A despeito das reformas e medidas que estão sendo tocadas pelo Congresso Nacional, como a Previdência, em um ritmo mais acelerado do que o previsto pelo próprio mercado, a forma beligerante como o presidente da República, Jair Bolsonaro, tem conduzido os primeiros meses de sua gestão poderá ter reflexos na economia, com riscos de comprometer ainda mais o baixo crescimento previsto para o País.
A avaliação é do cientista político Rafael Cortez, da Tendências Consultoria, que, em entrevista à TV Estadão e ao Broadcast Político, falou sobre o risco das ações do mandatário que interferem na autonomia de órgãos como a Receita Federal, a Polícia Federal e o Conselho de Controle de Atividades Financeiras (Coaf), rebatizado de Unidade de Inteligência Financeira, agora vinculado ao Banco Central.
Além dos impactos econômicos, Cortez destaca que o presidente não conseguiu fazer de seu partido, o PSL, uma força política capaz de frear o surgimento de nomes – alguns ‘outsiders’ – com potencial para disputar a sua sucessão presidencial. Com isso, o bloco da campanha presidencial de 2022 já começa a se colocar no cenário, antecipando a discussão ainda no primeiro ano de mandato.
“Na prática, deve haver novamente um risco de fragmentação dentro da centro-direita, uma bolsonarista, e outra mais tradicional”. Para ele, o conflito entre Bolsonaro e o governador de São Paulo, o tucano João Doria, é o que mais sintetiza esse momento, mas ainda há espaço para alguém de fora do sistema político, como o apresentador de TV Luciano Huck, que recentemente fez críticas ao governo de Bolsonaro e o dissociou da chamada renovação política.
“O Brasil enfrenta um quadro de crise política, de polarização, e estamos na fronteira entre escolhas políticas e perda de autonomia de algumas organizações. Esse ponto tem uma implicação econômica”, diz o analista, citando o chamado “custo Bolsonaro” e destacando que esse risco vem via incerteza política muito elevada.
“A maneira de o presidente enxergar o exercício da política é muito personalista e me parece que não contribui para a qualidade da política pública, para uma organização de poderes mais plural, e deve ter implicações negativas, inclusive na política externa”, afirmou, exemplificando com a indicação do filho do presidente, deputado federal Eduardo Bolsonaro (PSL-SP), para assumir o posto de embaixador em Washington, nos EUA. Para Rafael Cortez, uma eventual derrota na proposta, que terá de passar pelo crivo do Senado Federal, será debitada na conta pessoal de Bolsonaro.
Oposição
No campo da oposição, Rafael Cortez diz que a dependência da figura do ex-presidente Luiz Inácio Lula da Silva (PT) por parte da esquerda dificulta a ascensão e o protagonismo do grupo. Segundo ele, a esquerda deve ser mais do que a contraposição ao governo e precisa ser capaz de propor soluções e alternativas viáveis em um contexto de crise econômica.

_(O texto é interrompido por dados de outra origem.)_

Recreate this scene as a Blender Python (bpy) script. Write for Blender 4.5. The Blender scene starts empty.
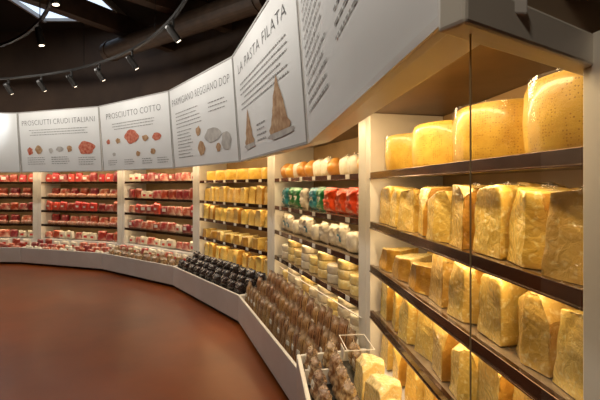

“A oposição não consegue muito mais do que fazer barulho. A esquerda tem dificuldade de organizar o campo, o que sugere dificuldades eleitorais relevantes para o pleito municipal de 2020 e o presidencial de 2022”.
Meio ambiente
Sobre a retórica ambiental do governo, que já foi criticada publicamente por dois ex-ministros da Agricultura – Kátia Abreu e Blairo Maggi -, Rafael Cortez diz que as declarações e ações em relação ao meio ambiente vêm prejudicando a imagem do Brasil no exterior. “O chefe do Executivo, de uma nação como o Brasil, precisa ter diálogo amplo com diferentes forças políticas do exterior. Essa retórica exacerbada acaba deslegitimando a própria agenda do governo, não só na questão ambiental, e é muito negativa”.